::: Data excerpt

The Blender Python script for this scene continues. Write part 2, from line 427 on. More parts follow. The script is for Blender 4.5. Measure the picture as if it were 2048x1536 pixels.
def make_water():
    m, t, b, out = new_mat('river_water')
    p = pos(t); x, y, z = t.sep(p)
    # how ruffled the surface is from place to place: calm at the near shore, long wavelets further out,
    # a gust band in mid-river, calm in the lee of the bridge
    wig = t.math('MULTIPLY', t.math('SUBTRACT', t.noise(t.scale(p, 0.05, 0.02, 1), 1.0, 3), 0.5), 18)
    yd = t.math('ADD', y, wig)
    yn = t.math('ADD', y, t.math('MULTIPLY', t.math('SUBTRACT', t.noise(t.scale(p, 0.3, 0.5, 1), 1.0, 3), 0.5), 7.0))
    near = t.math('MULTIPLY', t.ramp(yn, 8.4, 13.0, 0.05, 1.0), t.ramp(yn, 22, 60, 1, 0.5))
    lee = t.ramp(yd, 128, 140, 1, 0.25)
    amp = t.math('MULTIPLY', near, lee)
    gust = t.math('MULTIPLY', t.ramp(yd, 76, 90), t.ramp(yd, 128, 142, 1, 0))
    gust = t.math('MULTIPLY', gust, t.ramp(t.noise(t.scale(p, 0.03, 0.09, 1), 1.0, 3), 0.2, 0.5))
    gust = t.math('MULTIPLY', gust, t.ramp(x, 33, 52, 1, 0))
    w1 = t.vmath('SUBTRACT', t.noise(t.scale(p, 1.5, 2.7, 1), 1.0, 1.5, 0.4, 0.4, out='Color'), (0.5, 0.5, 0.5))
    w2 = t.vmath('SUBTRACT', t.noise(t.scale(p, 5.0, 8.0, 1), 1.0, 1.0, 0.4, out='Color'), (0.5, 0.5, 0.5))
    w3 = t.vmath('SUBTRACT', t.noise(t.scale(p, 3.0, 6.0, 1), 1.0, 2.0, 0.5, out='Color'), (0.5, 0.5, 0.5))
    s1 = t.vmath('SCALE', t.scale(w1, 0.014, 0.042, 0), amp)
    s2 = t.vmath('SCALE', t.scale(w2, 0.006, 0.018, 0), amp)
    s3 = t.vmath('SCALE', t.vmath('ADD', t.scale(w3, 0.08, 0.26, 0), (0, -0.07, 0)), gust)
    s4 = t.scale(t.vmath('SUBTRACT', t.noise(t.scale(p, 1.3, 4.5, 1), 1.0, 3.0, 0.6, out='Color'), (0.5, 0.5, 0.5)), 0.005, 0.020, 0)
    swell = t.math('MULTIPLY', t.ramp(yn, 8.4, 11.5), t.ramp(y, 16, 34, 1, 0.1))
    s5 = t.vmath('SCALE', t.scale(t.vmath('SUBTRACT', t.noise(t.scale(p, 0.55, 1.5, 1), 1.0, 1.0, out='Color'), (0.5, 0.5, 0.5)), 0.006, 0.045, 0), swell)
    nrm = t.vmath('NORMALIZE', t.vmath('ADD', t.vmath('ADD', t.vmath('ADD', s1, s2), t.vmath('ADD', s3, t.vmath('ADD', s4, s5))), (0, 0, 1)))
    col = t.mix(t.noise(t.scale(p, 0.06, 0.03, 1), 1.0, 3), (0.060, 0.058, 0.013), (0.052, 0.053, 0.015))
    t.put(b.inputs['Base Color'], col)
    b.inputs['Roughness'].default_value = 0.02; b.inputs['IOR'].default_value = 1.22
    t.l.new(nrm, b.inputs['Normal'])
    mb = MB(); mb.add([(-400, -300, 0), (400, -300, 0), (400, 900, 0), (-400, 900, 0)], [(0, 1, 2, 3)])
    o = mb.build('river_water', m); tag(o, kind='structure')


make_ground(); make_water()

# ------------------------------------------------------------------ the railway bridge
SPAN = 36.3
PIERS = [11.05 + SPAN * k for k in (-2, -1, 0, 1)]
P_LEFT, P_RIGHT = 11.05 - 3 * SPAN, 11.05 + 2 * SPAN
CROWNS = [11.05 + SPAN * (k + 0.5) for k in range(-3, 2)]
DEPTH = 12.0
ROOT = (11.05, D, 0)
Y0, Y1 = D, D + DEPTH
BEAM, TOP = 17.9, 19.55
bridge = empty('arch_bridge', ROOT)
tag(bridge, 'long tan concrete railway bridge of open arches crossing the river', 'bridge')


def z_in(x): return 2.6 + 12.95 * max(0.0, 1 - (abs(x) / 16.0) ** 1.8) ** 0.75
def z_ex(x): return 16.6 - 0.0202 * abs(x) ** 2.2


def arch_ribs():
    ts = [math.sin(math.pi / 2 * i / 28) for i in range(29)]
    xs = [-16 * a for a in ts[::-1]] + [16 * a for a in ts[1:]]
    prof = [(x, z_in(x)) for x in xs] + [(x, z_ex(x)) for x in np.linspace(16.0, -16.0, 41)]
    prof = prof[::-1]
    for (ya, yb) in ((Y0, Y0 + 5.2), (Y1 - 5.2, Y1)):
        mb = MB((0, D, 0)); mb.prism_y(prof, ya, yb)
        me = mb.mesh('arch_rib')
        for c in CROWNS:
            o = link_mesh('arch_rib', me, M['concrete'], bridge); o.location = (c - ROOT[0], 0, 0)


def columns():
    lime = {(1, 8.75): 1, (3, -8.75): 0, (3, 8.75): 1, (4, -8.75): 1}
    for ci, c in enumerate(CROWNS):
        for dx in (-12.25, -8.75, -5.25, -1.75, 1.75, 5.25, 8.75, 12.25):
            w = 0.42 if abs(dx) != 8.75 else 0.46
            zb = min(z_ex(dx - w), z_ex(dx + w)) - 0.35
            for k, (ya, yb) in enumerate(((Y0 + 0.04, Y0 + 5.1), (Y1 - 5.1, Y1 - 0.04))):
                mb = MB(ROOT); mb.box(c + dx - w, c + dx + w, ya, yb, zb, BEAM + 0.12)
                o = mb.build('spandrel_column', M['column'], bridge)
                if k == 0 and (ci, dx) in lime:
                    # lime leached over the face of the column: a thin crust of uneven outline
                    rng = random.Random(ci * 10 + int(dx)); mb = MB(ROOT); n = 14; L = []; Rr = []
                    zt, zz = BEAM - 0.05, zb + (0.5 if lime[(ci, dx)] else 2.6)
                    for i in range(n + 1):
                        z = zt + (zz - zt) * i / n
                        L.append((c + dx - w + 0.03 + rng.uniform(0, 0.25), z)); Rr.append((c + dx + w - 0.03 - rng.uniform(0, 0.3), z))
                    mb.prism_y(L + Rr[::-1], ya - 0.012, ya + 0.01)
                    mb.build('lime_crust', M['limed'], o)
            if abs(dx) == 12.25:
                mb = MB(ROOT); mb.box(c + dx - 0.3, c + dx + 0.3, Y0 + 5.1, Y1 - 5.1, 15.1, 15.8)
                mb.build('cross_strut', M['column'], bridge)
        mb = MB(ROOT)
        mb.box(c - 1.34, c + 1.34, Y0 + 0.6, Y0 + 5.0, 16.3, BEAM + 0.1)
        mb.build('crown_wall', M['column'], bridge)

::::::

__Exercise brief__
Look for the word "from" in every line of the listing and copy the lines that have it.

__Result__
The Blender Python script for this scene continues. Write part 2, from line 427 on. More parts follow. The script is for Blender 4.5. Measure the picture as if it were 2048x1536 pixels.
    # how ruffled the surface is from place to place: calm at the near shore, long wavelets further out,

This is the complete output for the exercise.